APRENDERÁ uno a no quemarse a base de jugar con fuego? No creo. La pregunta es pertinente ahora que nos llega una noticia sorprendente: en pleno invierno corremos más riesgo que nunca de salir chamuscados por un incendio. ¿En invierno, dije? Sí. Y también es culpable de primer grado el otoño. Solo con la boca abierta que se nos queda al oír algo así es fácil hacer un diagnóstico: somos unos ignorantes de tomo y lomo en cuestión de fuegos, por mucho que algunos les coronen, en pleno agosto, como reyes de la barbacoa. ¡Paparruchas!

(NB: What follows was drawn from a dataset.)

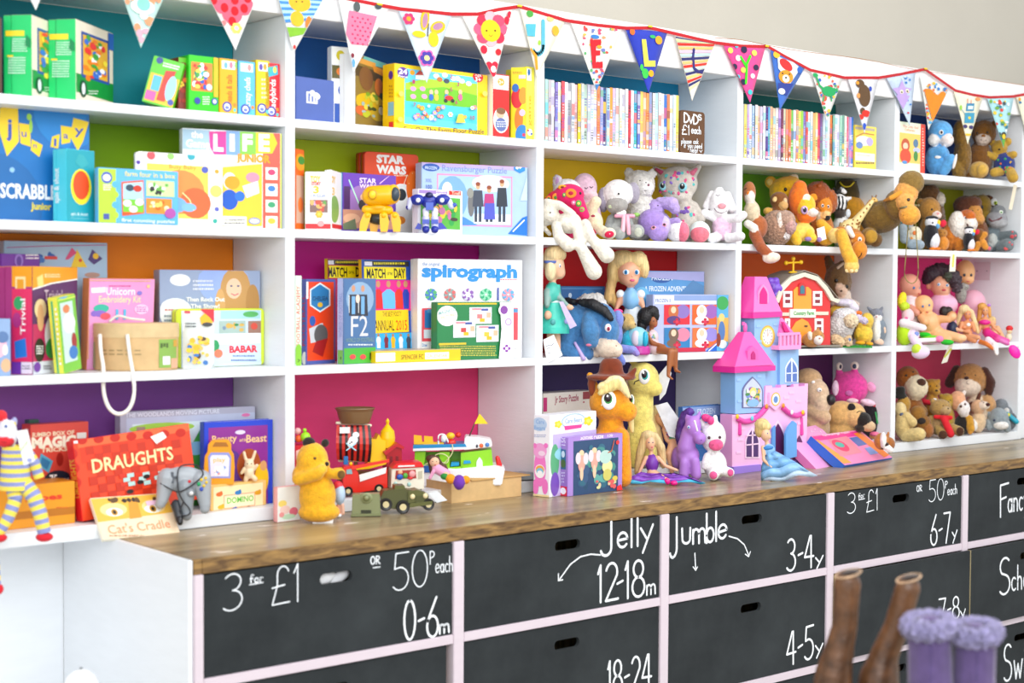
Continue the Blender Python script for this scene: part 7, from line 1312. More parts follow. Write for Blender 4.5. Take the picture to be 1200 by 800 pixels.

Las hierbas secas del otoño y los vientos del sur que nos visitan en invierno, esos son los dos peligros más acechantes. Y la mano del hombre, claro. Imprudente o alevosa, en cualquiera de las dos posturas. No es fácil sacudirse de encima esos peligros que nos rodean. Por un lado, los profesionales del ramo refuerzan los retenes para reaccionar de inmediato, casi al primer chispazo. Al primer humo, al primer “¡huele a quemado!”. Por otro lado, los vecinos que viven en la cresta de esa ola de interior han de ser conscientes de que aquel que se ve en una situación peligrosa hace bien cuando piensa con las piernas. Los héroes vivos son una franca minoría, recuérdenlo.

La conciencia del peligro es ya la mitad de la seguridad y de la salvación. Lo advierto porque muchas veces, en el calor de los fuegos, actúa el instinto y no tanto la cabeza. Por lo general resulta elogioso quien se enfrenta al peligro a pecho descubierto y es cierto que no está hecha la vida para una huida continua, pero lo aconsejable es medir las fuerzas propias y las consecuencias de la batalla.

Sirva esta advertencia ahora que desde la Administración nos lanzan esa otra de los peligros de esta época.

Como sustantivos, el riesgo y el peligro son sinónimos cercanos. El verbo arriesgar equivale a correr un peligro, con la esperanza de recompensa. Así que arriesgar es similar a jugar. Y ya dije que nunca fue bueno jugar con cerillas.